DATASET EXCERPT start

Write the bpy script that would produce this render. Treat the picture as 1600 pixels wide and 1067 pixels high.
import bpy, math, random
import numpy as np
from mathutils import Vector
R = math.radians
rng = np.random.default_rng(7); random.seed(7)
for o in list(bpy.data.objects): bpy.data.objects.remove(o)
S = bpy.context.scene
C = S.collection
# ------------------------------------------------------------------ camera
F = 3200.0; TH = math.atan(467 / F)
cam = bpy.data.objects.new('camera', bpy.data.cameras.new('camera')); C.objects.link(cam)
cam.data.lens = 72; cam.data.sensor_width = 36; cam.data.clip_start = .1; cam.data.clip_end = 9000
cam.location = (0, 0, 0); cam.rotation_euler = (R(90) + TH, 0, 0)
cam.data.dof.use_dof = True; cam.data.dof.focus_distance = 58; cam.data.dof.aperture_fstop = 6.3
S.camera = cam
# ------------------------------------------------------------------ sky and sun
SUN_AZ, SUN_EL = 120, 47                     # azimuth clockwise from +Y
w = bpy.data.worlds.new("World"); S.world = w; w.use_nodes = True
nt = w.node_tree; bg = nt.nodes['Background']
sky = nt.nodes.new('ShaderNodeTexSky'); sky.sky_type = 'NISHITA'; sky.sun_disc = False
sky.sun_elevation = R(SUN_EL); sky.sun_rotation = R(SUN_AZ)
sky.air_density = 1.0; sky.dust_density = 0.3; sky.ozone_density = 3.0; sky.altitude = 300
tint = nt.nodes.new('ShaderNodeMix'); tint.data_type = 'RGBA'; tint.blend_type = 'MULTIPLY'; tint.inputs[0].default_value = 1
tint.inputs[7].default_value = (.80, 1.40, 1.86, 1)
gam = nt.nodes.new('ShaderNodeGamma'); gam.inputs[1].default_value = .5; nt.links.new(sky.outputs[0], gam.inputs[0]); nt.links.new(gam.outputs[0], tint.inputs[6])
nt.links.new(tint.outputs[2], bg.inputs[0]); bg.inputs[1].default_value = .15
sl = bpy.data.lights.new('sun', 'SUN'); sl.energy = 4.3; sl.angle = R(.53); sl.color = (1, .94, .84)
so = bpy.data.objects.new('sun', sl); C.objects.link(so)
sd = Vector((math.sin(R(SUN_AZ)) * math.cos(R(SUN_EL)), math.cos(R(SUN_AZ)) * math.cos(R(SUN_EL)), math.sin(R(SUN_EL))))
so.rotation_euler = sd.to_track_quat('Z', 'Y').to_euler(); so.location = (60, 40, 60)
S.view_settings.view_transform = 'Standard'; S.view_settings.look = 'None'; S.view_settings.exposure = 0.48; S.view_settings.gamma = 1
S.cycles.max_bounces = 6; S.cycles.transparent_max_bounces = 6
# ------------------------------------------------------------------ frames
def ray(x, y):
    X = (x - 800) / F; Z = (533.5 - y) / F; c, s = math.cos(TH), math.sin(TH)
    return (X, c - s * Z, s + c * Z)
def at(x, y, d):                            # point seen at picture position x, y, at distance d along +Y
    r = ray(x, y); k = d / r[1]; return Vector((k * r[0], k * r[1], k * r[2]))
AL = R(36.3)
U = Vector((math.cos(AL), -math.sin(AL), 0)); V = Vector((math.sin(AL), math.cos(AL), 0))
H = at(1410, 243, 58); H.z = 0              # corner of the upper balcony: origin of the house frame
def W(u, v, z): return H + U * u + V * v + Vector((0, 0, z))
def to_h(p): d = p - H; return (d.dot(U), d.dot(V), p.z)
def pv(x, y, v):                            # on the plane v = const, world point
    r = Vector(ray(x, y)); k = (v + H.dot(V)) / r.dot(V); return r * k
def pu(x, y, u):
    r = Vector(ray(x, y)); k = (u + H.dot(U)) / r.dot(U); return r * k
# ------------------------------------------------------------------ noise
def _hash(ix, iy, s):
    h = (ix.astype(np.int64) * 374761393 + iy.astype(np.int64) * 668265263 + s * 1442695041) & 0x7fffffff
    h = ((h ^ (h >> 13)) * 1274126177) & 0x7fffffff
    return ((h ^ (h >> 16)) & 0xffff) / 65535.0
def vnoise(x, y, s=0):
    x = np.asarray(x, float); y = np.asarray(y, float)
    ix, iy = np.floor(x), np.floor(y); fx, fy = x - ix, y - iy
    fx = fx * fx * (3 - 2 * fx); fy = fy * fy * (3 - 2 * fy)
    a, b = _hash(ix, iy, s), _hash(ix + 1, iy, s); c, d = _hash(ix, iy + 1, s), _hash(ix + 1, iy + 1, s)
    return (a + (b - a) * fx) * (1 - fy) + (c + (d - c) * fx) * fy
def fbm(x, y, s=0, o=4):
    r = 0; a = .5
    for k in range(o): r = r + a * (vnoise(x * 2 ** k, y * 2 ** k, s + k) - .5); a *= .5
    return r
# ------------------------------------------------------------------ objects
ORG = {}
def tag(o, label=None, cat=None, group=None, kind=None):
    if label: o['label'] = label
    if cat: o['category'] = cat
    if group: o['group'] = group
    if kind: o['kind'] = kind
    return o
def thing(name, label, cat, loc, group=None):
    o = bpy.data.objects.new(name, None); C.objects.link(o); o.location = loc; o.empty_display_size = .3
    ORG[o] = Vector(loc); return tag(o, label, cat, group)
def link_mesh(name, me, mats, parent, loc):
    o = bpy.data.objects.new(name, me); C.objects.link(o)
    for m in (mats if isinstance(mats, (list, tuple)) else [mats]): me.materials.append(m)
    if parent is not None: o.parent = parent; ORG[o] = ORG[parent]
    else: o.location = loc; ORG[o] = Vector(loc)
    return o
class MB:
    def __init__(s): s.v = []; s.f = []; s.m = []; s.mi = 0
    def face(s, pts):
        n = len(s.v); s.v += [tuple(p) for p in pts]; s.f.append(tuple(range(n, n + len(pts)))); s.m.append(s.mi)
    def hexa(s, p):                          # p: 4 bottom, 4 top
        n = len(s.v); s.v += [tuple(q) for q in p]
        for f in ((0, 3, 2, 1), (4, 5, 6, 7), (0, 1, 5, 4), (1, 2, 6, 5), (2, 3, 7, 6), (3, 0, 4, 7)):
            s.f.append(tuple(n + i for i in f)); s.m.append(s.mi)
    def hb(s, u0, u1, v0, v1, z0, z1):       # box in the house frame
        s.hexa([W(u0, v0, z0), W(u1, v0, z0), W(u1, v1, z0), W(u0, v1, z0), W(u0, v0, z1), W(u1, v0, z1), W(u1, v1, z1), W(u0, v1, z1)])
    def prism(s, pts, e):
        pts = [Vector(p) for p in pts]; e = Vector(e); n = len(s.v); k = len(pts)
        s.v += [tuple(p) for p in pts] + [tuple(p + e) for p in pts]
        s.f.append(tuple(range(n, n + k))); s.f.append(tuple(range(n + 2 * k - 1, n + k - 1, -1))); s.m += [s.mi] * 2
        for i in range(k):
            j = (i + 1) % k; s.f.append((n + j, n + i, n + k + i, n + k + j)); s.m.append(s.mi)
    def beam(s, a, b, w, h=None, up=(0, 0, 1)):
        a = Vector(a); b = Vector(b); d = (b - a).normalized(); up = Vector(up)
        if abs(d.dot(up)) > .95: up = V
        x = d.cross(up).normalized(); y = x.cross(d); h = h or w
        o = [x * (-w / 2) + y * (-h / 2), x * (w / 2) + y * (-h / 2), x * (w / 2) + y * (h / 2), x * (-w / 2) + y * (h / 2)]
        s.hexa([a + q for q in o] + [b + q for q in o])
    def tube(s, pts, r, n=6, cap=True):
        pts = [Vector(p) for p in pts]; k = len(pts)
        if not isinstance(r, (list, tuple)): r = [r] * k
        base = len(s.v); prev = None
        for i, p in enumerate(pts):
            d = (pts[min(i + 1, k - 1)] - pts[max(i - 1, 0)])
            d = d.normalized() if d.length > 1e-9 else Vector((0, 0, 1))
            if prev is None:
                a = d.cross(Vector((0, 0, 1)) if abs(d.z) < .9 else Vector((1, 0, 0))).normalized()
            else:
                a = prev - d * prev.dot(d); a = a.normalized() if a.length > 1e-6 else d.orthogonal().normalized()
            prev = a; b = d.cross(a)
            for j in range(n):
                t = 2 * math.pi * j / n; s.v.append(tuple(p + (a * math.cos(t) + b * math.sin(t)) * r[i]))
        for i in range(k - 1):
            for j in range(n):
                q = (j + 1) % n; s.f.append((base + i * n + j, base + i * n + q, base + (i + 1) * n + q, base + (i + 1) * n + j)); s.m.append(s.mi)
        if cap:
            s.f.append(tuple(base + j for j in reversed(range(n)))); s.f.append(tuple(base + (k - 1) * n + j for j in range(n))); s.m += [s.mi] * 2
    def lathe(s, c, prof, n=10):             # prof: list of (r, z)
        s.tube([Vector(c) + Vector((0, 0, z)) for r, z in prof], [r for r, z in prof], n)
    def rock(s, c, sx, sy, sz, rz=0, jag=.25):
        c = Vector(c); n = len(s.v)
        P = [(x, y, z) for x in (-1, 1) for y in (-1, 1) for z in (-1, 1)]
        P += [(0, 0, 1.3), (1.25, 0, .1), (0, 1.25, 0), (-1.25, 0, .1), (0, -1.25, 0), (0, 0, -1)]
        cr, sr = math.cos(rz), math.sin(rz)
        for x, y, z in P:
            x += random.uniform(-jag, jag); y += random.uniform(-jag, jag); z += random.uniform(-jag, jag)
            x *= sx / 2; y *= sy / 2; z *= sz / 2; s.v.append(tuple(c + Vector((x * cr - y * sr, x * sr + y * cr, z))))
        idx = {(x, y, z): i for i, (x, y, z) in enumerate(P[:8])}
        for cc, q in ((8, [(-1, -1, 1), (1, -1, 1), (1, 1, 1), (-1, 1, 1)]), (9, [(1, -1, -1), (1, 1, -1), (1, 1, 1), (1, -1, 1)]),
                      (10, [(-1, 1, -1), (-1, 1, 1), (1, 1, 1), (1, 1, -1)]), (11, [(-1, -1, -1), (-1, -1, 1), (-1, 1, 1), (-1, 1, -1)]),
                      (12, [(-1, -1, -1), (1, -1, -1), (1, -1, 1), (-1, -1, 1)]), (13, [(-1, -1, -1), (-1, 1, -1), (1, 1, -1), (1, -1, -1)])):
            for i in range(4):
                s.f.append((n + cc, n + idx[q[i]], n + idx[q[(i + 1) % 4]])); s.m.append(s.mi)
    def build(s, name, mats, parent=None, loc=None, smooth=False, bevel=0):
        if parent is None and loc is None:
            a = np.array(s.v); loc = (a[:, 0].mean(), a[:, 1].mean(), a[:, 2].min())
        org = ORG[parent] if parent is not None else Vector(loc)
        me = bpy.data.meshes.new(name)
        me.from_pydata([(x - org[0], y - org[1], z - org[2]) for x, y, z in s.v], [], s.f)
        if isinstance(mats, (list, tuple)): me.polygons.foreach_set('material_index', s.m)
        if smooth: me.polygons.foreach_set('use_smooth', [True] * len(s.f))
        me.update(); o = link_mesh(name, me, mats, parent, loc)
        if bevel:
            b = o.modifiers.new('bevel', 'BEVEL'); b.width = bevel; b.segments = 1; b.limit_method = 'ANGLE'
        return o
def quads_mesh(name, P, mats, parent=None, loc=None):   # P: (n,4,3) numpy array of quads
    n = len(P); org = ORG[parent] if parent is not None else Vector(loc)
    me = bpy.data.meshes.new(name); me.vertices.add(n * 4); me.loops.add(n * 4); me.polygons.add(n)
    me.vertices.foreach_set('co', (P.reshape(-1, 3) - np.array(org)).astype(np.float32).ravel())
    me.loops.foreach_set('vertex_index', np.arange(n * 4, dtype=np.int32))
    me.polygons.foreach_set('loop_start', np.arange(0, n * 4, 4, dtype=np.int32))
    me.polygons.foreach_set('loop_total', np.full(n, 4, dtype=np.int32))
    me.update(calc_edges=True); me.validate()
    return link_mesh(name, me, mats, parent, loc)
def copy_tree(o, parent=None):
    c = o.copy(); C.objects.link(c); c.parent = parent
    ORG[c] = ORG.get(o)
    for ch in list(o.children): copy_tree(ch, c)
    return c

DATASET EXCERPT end

§ **WORK INSTRUCTIONS**:
Select and copy every line of the listing with the word "picture".

§ **THE ANSWER**:
Write the bpy script that would produce this render. Treat the picture as 1600 pixels wide and 1067 pixels high.
def at(x, y, d):                            # point seen at picture position x, y, at distance d along +Y